Friday, June 26, 2009



Sly & The Family Stone - Fresh

So SLRJ didn't update yesterday and you know what happens? That's right, Michael Jackson dies. You remember where you were. You couldn't even enjoy a perfectly normal day of masturbating to the thought of Farah Fawcett's spread asshole 'cause the King of Popping Pre-Teen Boys' Pelvises Out of Place (fuck yeah, retell that joke to all your friends and credit it to me or else) is goin' nuts and having his heart fail all over the damn place.

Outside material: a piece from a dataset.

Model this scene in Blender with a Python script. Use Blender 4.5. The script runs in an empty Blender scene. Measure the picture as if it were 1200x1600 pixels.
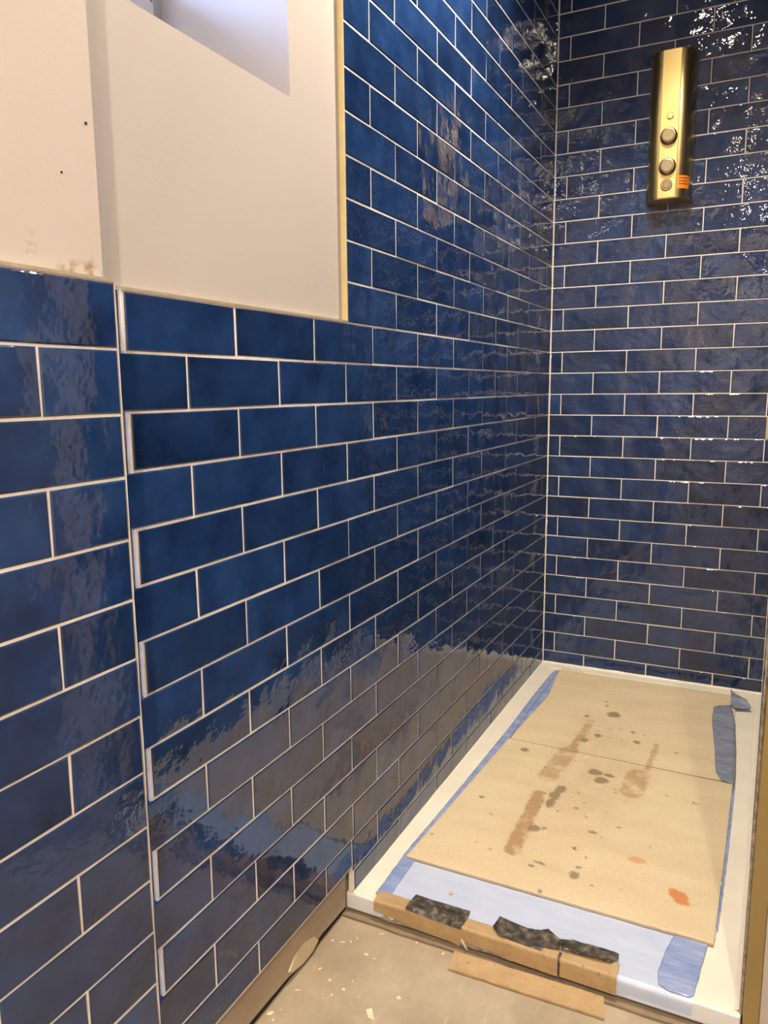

And so I put Sly & The Family Stone's Fresh in the CD player because it's a phenomenal recording and I only spin the hottest shit. I came of age during a time when this was considered an AMG five star album and now it's been bumped down to a miserable four. That's bullshit, frankly. So what if There's A Riot Goin' On "sustains an overwhelming mood of apocalyptic weariness throughout that makes it one of the most crucial yet harrowing documents of the post-psychedelic era"? I just threw that description together and it's probably spot on, but come on, Sly cleaned up and tightened the grooves like crazy for this one and they're just as irresistibly funky and hooky. Like a perfectly approachable middle-ground between the uplifting life-affirmation of "Everyday People" and the considerably more draining songs on Riot, which aren't really that different from Fresh, besides the latter being one of the most fantastic sounding CDs I own and the poorly mastered former being one of the most god-awful. And apparently the Riot tapes were pooped on or chewed up by a cat like SAW 85-92 but lo-fi is IN thanks to the latest Japandroids LP so COME ON FEEL THE NOISE, INDIE ROCK BOYS!!!

Where Riot just kind of dribbled out of the speakers like diarrhea, the music on Fresh pops right out at you. Listen to the drums on "In Time," man, this shit might as well be on Aja it's so perfectly mixed, rhythmically, sonically, arrangementally, everything. Hi-hats and saxophones and background vocals careening all over the fuckin' place. Prince, James Chance & The Contortions, Miles Davis, the mighty Chili Peppers and their timeless reinterpretation of "If You Want Me To Stay"... they all got it. They understood what makes this music so powerful and why this is how you funk it up!!! Sly nailed the concept of this kind of funky soul whatever the fuck as something that is to be painstakingly constructed in the studio like Prince blowing magical purple loads into his 4-track and making that direct-in electric guitar just tear your throat open. Give it up for Sly and how he must feel about watching MJ get swallowed up by his shitty life and then finally lose the chance to maybe redeem his unfortunate reputation, except he basically lost it a bit after this album and is really just another casualty of success or drugs or some crap who happens to not have stuck around long enough for everyone to wonder, "What the hell is up with that dude and why can't all superstars handle their fame with the stability and grace of Bruce Springsteen & The E Street Band?"

Just a really great album. You've probably spent the recent months avoiding it but Stephen Thomas Erlewine isn't always right about everything, you know. Stop letting him kick your music taste around like that.

Rating: RIP MJ, thanks for the hitz.

Download Link: "In Time"... enjoy this beautifully remastered jam in stunning AIFF quality. Really, guys, this is like the best song ever, ask Dogg about black music some time and he'll just say, "If you don't got 'In Time,' fuggedaboutit!!!"

The album has other songs, too. "Skin I'm In" is good. "Frisky." It's all FRESH.